Prinsip nirlaba yang menjadi roh Undang-Undang Badan Hukum Pendidikan diharapkan bisa mencegah terjadinya praktik komersialisasi dan kapitalisasi dunia pendidikan. Ini karena prinsip nirlaba dalam penyelenggaraan pendidikan, menekankan kegiatan pendidikan tujuan utamanya tidak mencari laba, melainkan sepenuhnya untuk kegiatan meningkatkan kapasitas dan/atau mutu layanan pendidikan.
Undang-Undang BHP juga mengatur segala kekayaan dan pendapatan dalam pengelolaan pendidikan oleh BHP dilakukan secara mandiri, transparan, dan akuntabel serta digunakan secara langsung atau tidak langsung untuk kepentingan peserta didik dalam proses pembelajaran, pelaksanaan pendidikan, penelitian, dan pengabdian kepada masyarakat bagi satuan pendidikan tinggi, dan peningkatan pelayanan pendidikan.

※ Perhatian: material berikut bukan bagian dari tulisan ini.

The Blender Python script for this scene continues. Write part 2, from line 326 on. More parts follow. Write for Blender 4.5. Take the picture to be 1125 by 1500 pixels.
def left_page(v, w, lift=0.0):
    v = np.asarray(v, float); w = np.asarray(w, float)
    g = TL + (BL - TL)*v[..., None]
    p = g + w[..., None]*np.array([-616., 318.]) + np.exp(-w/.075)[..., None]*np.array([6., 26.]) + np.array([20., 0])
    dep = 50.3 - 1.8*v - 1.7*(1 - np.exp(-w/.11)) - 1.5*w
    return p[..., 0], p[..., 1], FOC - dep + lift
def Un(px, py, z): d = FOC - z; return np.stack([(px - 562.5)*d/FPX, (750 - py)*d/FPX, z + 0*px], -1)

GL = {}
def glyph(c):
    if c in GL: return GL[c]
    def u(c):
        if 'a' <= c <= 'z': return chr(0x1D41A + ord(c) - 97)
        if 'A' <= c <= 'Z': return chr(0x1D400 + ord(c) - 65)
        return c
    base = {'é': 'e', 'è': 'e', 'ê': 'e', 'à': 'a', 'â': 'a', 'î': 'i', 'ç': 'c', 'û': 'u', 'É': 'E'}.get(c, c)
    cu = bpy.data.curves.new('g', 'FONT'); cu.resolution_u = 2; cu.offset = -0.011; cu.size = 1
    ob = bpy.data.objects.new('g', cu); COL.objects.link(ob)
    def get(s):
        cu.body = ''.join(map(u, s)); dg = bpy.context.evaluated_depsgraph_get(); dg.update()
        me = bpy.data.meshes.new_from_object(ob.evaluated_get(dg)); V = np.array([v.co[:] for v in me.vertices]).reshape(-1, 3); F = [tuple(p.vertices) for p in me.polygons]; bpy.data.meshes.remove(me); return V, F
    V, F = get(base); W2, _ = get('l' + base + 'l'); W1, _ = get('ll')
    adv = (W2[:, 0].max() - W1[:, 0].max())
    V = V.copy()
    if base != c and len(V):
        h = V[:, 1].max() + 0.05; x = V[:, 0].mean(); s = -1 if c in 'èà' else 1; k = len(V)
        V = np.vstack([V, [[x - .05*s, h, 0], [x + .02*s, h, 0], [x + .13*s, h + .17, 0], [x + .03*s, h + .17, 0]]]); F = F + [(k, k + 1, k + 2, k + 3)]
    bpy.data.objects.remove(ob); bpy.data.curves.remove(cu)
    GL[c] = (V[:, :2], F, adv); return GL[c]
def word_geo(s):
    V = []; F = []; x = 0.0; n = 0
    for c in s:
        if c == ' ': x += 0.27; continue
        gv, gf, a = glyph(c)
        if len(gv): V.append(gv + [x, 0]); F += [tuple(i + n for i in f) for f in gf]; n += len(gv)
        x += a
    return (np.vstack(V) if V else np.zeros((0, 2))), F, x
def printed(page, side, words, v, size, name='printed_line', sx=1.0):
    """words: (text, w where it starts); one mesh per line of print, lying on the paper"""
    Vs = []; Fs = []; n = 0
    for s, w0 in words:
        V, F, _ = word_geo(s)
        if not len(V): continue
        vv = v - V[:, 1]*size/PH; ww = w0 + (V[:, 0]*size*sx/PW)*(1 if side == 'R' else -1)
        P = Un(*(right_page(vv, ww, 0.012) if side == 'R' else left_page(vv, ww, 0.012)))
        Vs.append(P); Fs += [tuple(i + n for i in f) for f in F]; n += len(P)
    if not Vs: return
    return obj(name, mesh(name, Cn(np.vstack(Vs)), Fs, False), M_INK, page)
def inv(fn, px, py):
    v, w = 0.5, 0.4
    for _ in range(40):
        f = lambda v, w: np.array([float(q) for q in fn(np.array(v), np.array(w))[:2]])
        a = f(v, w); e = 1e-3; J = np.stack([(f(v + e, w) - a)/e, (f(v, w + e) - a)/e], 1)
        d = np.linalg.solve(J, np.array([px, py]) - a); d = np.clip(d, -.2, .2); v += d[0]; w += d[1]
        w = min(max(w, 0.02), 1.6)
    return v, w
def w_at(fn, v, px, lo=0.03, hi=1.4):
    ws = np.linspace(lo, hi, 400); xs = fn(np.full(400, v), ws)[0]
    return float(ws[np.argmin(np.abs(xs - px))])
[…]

Terobosan ketentuan pengelolaan pendidikan yang diatur dalam Undang-Undang BHP tersebut, akan semakin menjamin kemudahan semua warga negara Indonesia dalam mendapatkan haknya di bidang pendidikan secara adil dan merata, mulai dari pendidikan dasar, pendidikan menengah hingga pendidikan tinggi. Pendidikan yang berkualitas dan bermutu akan bisa dinikmati segenap anak bangsa dari berbagai lapisan apa pun, tanpa ada diskriminasi dan stratifikasi ekonomi. Selagi mereka berprestasi dan memiliki bakat unggul, maka ia berhak mendapatkan pelayanan pendidikan. Dengan demikian, maka pandangan bahwa BHP akan menyeret sistem pendidikan kita pada praktik komersialisasi dan kapitalisasi serta perdagangan ilmu pengetahuan pada akhirnya menjadi terbantahkan.
Hal ini semua akan kembali lagi pada kita masing-masing individu bagaimana menyikapinya. Sebagian orang mungkin setuju akan undang-undang tersebut. Namun tak sedikit dari kita yang bahakan menolak mentah-mentah. Sebaiknya kita sebagai masyarakat yang kritis dapat mengambil sisi positif dari hal tersebut supaya dapat berdampak baik bagi individu kita masing-masing.